Excetuando-se as reformas constitucionais, a situação chegou a tal ponto que o Congresso, há um ano, só vota matérias consensuais, que na maioria das vezes se referem à liberação de créditos suplementares. Ou seja, o Congresso só vota o prosaico, o secundário, o que não tem relevância do ponto de vista dos interesses da sociedade. O que conta efetivamente em toda a legislação infraconstitucional é instituído pela via da medida provisória. O Congresso não chega a opinar sobre a admissibilidade das MP. O pressuposto da “relevância e urgência” não é sequer conhecido pelos parlamentares.

O abuso e o arbítrio do Executivo chegaram às raias da desmedida e por isso não podem ficar sem uma resposta daqueles que querem preservar o sistema democrático de decisões. Não é mais possível calar e aceitar a escalada interminável do autoritarismo ilustrado, que sob o manto de um discurso aparentemente democrático, lança mão despudoradamente do arbítrio para governar. O Congresso precisa restaurar sua dignidade e suas funções com a regulamentação imediata do uso da Medida Provisória. É preciso definir: a) o conceito de “relevância e urgência”; b) definir e/ou excluir as matérias que podem ser disciplinadas pelas MP; c) limitar as suas reedições e d) redefinir os prazos de sua apreciação pelo Congresso.
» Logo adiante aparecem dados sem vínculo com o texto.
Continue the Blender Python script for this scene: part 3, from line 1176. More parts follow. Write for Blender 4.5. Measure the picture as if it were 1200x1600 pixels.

O protesto indignado que faço neste artigo conclama, principalmente, os parlamentares que ainda acreditam que o Parlamento é uma instituição imprescindível à democracia a tomar uma atitude. Se não somos cínicos, não podemos aceitar esse jogo de “faz-de-conta” em que se transformou o Congresso e a política brasileira. Temos uma responsabilidade perante os nossos eleitores e a sociedade, que precisa ser assumida. Ou cumprimos nossa responsabilidade, resgatando a função parlamentar, ou declaramos que o Congresso não tem nenhuma função relevante e repensamos nossas vidas.